Carolina Panthers guard Travelle Wharton (70) lines up in a two-point stance during an NFL game against the Indianapolis Colts on November 27, 2011. The Panthers defeated the Colts 27-19. (AP Photo/Kevin Terrell) Chicago Bears safety Chris Harris follows the action against the New Orleans Saints during the NFC Championship football game, Sunday, Jan. 21, 2007, in Chicago. The Indianapolis Colts face the Chicago Bears in Super Bowl XLI in Miami on Sunday, Feb. 4, 2007. (AP Photo/Nam Y. Huh)

Ron Rivera's new coaching staff is full of familiar faces from his career.

Most of them have some sort of connection to his time with the Carolina Panthers. Not long after he was officially hired by the Redskins in January, Rivera brought coaches like John Matsko and Pete Hoener, both of whom worked with him for large chunks of their careers in Carolina.

Rivera also reached into his network of former players, which is how defensive backs coach Chris Harris and assistant offensive line coach Travelle Wharton found their way onto his staff. Neither of them have any prior history coaching with Rivera, but they do have the unique experience of playing for him.

"People throw out the term 'player's coach' all the time, but he was definitely one of those guys," Harris said during an interview for the video series, "The Staff That Ron Built" on "He made you want to play for him."

Harris' relationship with Rivera goes all the way back to 2005 when the Chicago Bears drafted him in the sixth round. Rivera was entering his second year as a first-time defensive coordinator, and Harris, who had spent four years at the University of Louisiana-Monroe, and his 14 career interceptions stuck out to him.

Their time together was brief -- he was only with the Bears for two seasons before he was traded -- but Harris did enough to impress Rivera. He became the team's starting free safety in his rookie year, and one year later, he grabbed the only postseason interception of his career against Peyton Manning in Super Bowl XLI.

"That was probably the biggest moment of my career," Harris said.

It also didn't take long for Harris to realize that Rivera was a different kind of coach.

"He was always for the players," Harris said. "He always had your best interest, always had your back and he was always motivating."

Rivera left the Bears after their Super Bowl loss to be the defensive coordinator for the San Diego Chargers. Three years later, he got his first opportunity to be an NFL head coach with the Panthers, where Wharton had been playing since he was drafted in 2004.

Once again, it didn't take long for Rivera to make an impression.

"He's very direct. There's no grey area," Wharton said during his interview for "The Staff That Ron Built." "You come in to work [thinking] this is what we're gonna do, we're gonna come in and work, get our work done."

Wharton was a reliable player in Rivera's first season with the Panthers. A third-round pick in 2004, Wharton started in all 16 games and blocked No. 1 overall pick Cam Newton during the 2011 season.

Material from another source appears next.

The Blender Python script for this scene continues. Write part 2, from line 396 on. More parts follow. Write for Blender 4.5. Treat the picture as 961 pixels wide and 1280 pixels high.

Wharton signed with the Cincinnati Bengals in 2012, but that stint was short-lived, as a knee injury forced him onto Injured Reserve. Rivera and the Panthers brought him back in 2013 for what was ultimately his final season before retirement.

During both of his experiences playing for Rivera, one aspect of the head coach that always stood out was how available he was for his players. That is a quality Rivera still has with Wharton now on his staff.

"He's very hands-on," he said. "You have a question, his door is always open, so it's been great for me."

Perhaps Harris and Wharton didn't get much attention as some of the other, more recognizable coaches like defensive coordinator Jack Del Rio or quarterbacks coach Ken Zampese, but that doesn't matter as much to Rivera. They know how he wants to run his new team, which is far more important to them.

"What I have to have is great teachers," Rivera said at his introductory press conference on Jan. 2. "We want to teach these guys how to play football to the best of their abilities, to the best of our abilities and also to be good, quality men off the field."

Although they only had limited time with Rivera, Harris and Wharton showed enough to convince him that they fit that description. It's been years since they played for him, but it's clear their impressions of Rivera are still strong.

"I would run through a wall for Coach Rivera," Harris said. "That's the kind of person he was."